So how big a hole is the company in? During its fiscal 2025 earnings call a month ago, Nike said it projects new tariffs will saddle it with $1 billion in additional costs this year, although it also plans to pass some of those costs on to consumers via “surgical” price hikes. The company already instituted a wave of price increases across its lines in May. The new costs aren’t at all surprising. Nearly half of all Nike shoes and about one-third of Nike’s apparel are produced in Vietnam, which is now subject to a 20% tariff (and a 40% tariff on goods shipped through Vietnam from other countries). China, meanwhile, accounts for nearly a quarter of its suppliers. And the company’s woes began well before the trade war; in its third-quarter earnings report in March, Nike reported a 9% decline in global sales amid rising competition.

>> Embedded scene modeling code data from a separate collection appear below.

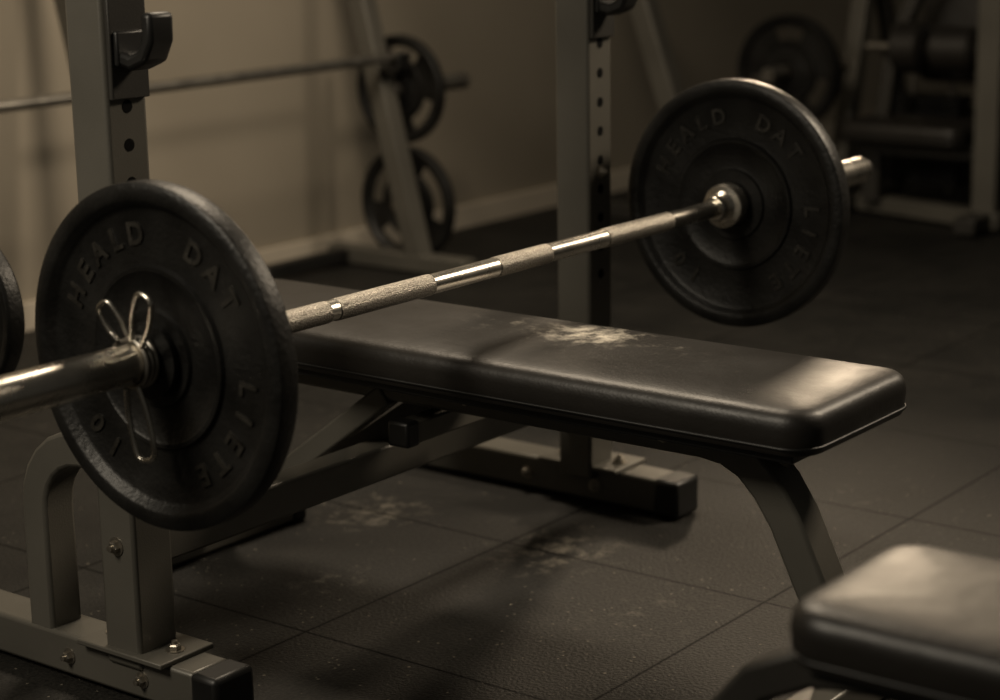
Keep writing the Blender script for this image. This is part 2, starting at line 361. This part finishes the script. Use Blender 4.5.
# ================================================================ RACK
rack = empty("bench_press_rack", (0.03, 0.3, 0))
YU = 0.25
TW = 0.07
def rack_side(x, tag, xbase, yf):
    beam("upright_"+tag, [(x, YU, 0.05), (x, YU, 1.55)], TW, TW, (1, 0, 0), FRAME, rack, 0.006)
    for i in range(26):
        z = 0.42+i*0.05
        if z > 1.5: break
        lathe("hole_%s_%d" % (tag, i), [(0.0, 0.0), (0.0085, 0.0), (0.0085, 0.0006), (0, 0.0006)], (x, YU-TW/2, z), (0, -1, 0), HOLE, rack, 20)
    beam("base_runner_"+tag, [(xbase, yf+0.045, 0.038), (xbase, 0.66, 0.038)], 0.07, 0.062, (1, 0, 0), FRAME, rack, 0.006)
    beam("base_cap_"+tag, [(xbase, yf, 0.036), (xbase, yf+0.05, 0.036)], 0.075, 0.068, (1, 0, 0), BLACK, rack, 0.008)
    beam("base_rear_cap_"+tag, [(xbase, 0.655, 0.036), (xbase, 0.69, 0.036)], 0.075, 0.068, (1, 0, 0), BLACK, rack, 0.008)
    box("foot_plate_"+tag, (xbase, YU, 0.072), (0.10, 0.17, 0.008), FRAME, rack, 0.002)
    for j, yy in enumerate((YU-0.06, YU+0.06)):
        bolt("foot_bolt_%s_%d" % (tag, j), (xbase, yy, 0.076), (0, 0, 1), rack, 0.009)
    for j, yy in enumerate((YU-0.03, YU+0.12)):
        bolt("side_bolt_%s_%d" % (tag, j), (xbase-0.035, yy, 0.037), (-1, 0, 0), rack, 0.008)
    bolt("upright_bolt_"+tag, (x-TW/2, YU, 0.225), (-1, 0, 0), rack, 0.009)
    bolt("front_bolt_"+tag, (x, YU-TW/2, 0.60), (0, -1, 0), rack, 0.008)
    zh = 0.90
    box("hook_plate_"+tag, (x+0.002, YU-TW/2-0.004, zh-0.005), (TW-0.006, 0.008, 0.13), FRAME_DK, rack, 0.002)
    box("hook_block_"+tag, (x+0.002, YU-TW/2-0.008, zh-0.005), (TW-0.018, 0.014, 0.045), BLACK, rack, 0.003)
    beam("hook_cup_"+tag, [(x, YU-TW/2-0.004, zh-0.015), (x, YU-TW/2-0.030, zh-0.022), (x, YU-TW/2-0.052, zh-0.014), (x, YU-TW/2-0.064, zh+0.008), (x, YU-TW/2-0.065, zh+0.042)], 0.042, 0.019, (1, 0, 0), BLACK, rack, 0.006)
rack_side(-0.50, "near", -0.495, 0.075)
rack_side(0.571, "far", 0.590, 0.045)
beam("crossbar_low", [(-0.465, YU, 0.215), (0.536, YU, 0.215)], 0.05, 0.055, (0, 1, 0), FRAME, rack, 0.005)
def arc_path(x, y0, z0, y1, z1, r=0.10, seg=6):
    s = 1 if y1 > y0 else -1
    P = [(x, y0, z0), (x, y1-s*r, z0)]
    for i in range(1, seg+1):
        a = math.pi/2*i/seg
        P.append((x, y1-s*r+s*r*math.sin(a), z0-r+r*math.cos(a)))
    P.append((x, y1, z1)); return P
beam("rear_leg_near", arc_path(-0.50, YU+0.03, 0.345, 0.43, 0.06, 0.10), 0.055, 0.05, (1, 0, 0), FRAME, rack, 0.006)

# ================================================================ BENCH
bench = empty("flat_weight_bench", (0, 0, 0))
TOP = 0.45
VIN = vinyl_mat("black_vinyl_chalked", spots=[((0.07, -0.12, 0.03), (0.12, 0.13, 0.2), 1.0), ((0.06, 0.03, 0.03), (0.10, 0.14, 0.2), 0.35), ((0.03, -0.27, 0.03), (0.14, 0.22, 0.2), 0.3)])
VIN2 = vinyl_mat("black_vinyl")
pad("seat_pad", (0, 0.005, TOP), 0.30, 1.195, 0.062, 0.045, VIN, bench)
box("pad_board", (0, 0.005, TOP-0.068), (0.26, 1.13, 0.012), BLACK, bench, 0.002)
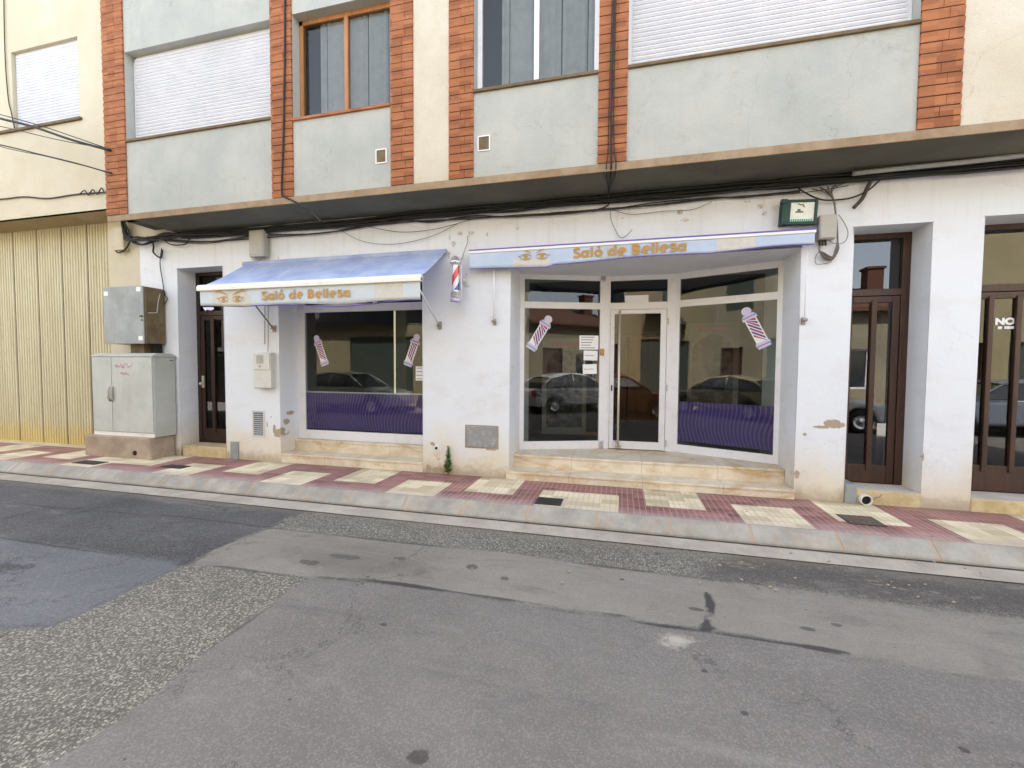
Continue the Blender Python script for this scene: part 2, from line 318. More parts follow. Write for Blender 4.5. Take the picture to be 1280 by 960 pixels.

Full-year earnings didn’t offer much reprieve, with net income falling 44%. And yet, analysts see evidence that a turnaround plan is starting to pay off: 

  • In May, the company announced that it would return to selling its products on Amazon after six years, marking just the latest (and perhaps greatest) pivot back toward third-party retailers and wholesalers following a messy push into the DTC space a few years ago.
  • Meanwhile, its fourth-quarter results, which were better overall than Wall Street analysts expected, showed that its recent efforts to prioritize sports equipment and performance gear over fashion and lifestyle brands are paying dividends. For instance, its recently-launched Vomero 18 running shoes generated $100 million in sales in just about three months on store shelves.

Running Up That Hill: “We see the model at an inflection for revenue growth to re-accelerate into the second half of 2026 and 2027, following several quarters of franchise product lifecycle management and inventory liquidation headwinds,” JPMorgan analyst Matthew Boss wrote in the recent note, which upgraded Nike stock from neutral to overweight. The seal of approval comes just weeks after a similar upgrade from Goldman Sachs. Shares of Nike bounced nearly 4% on Monday; its share price is now up almost 8% year-to-date, after suffering a roughly 27% wipeout from New Year’s until April’s infamous “Liberation Day.”